Der Schlüssel ist abgebrochen.
Dieses Erlebnis führte dazu, dass ich heute Morgen einen halbstündigen Spaziergang durch Erlangen gemacht habe, ständig in der Angst, zu spät zu kommen.
Gut, dass ich den mp3-Player dabei hatte, so läuft es sich gleich leichter.
Ich kam übrigens pünktlich in den Vorlesungsraum und war nicht mal die Letzte.
Dann saß ich neunzig Minuten da und – dachte.
Ich dachte darüber nach, warum ich ständig über alles und jeden nachdenke. Es ist schon ein regelrechter Zwang, der mich immer wieder dazu bringt, dass ich ein Gedankenkarussell anschiebe, das sich damit beschäftigt, warum man eigentlich sein Leben so gestaltet, wie man es gestaltet.
Weshalb erfindet die Menschheit immer wieder Beschäftigungen, die einen durch die Zeit, die man lebt, begleiten? Wo ist der Sinn des ganzen? Warum kann man seine Zeit nicht mit etwas verbringen, das einem selbst etwas gibt? Weshalb tun wir so oft Dinge, die wir gar nicht tun wollen, nur weil es von uns erwartet wird?
Wer erwartet das denn?
Die oft genannte „Gesellschaft“? Wer ist das? Wenn ich über die Menschen heute nachdenke, dann sind 95% davon Leute, denen ich gar nichts recht machen will, deren Erwartungen ich gar nicht erfüllen möchte.
Sicher, gewisse Regeln muss es geben, an die man sich hält, damit das Zusammenleben einigermaßen gut läuft. – Aber schauen wir uns doch mal um! Wer hält sich denn noch an wirklich wichtige Grundregeln? Das tut doch niemand mehr!
Wir haben uns Schritt für Schritt einsamer gemacht. – Was eigentlich gegen die menschliche Natur geht, denn rational betrachtet, ist der Mensch ein Rudeltier. Mit komplizierten Sozialstrukturen, die sich über viele tausend Jahre Evolution entwickelt haben.
Aber ich habe den Eindruck, dass viele der heute lebenden Menschen gar nicht mehr im Verband leben können.
Langsam merke ich es an mir selbst, der Mensch muss sich immer stärker anstrengen, um seine Kontakte zu pflegen und sich ein Netz zu schaffen, das ihn wirklich auffängt, wenn er mal fallen sollte.
Der Mensch – ich sage lieber ich, sonst heißt es, ich verallgemeinere – also: ich bin ein Einzelgänger geworden.

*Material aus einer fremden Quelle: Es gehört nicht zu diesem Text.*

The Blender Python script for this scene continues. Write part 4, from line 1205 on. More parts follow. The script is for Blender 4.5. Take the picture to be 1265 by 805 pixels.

Ich habe verlernt sozial zu sein.
Ein wenig komme ich mir vor wie Rilkes Panther, nur dass ich in mir selbst gefangen bin. Für alle anderen ein trauriger, erschütternder Anblick, ein Schatten von dem, was ich vor vier oder fünf Jahren war. Menschlich verkümmert.
Manch einer wird wahnsinnig, schreit seine Traurigkeit, seine Trübsal heraus. Ich hingegen werde still, schreie in mich hinein und suche alle vor mir zu bewaren.
Kein Ventil, das ich einmal hatte, ist mehr genug. Der Druck ist zu groß und kulminiert immer wieder in dem einen Wunsch, dem unsagbaren Wunsch.
Denn niemand will, dass man darüber redet. Man dürfe an diesen Ausweg nicht einmal denken, wird oft gesagt. Was aber, wenn man nur noch diesen Gedanken hat? Wenn am Ende jeder Überlegung diese eine Lösung steht?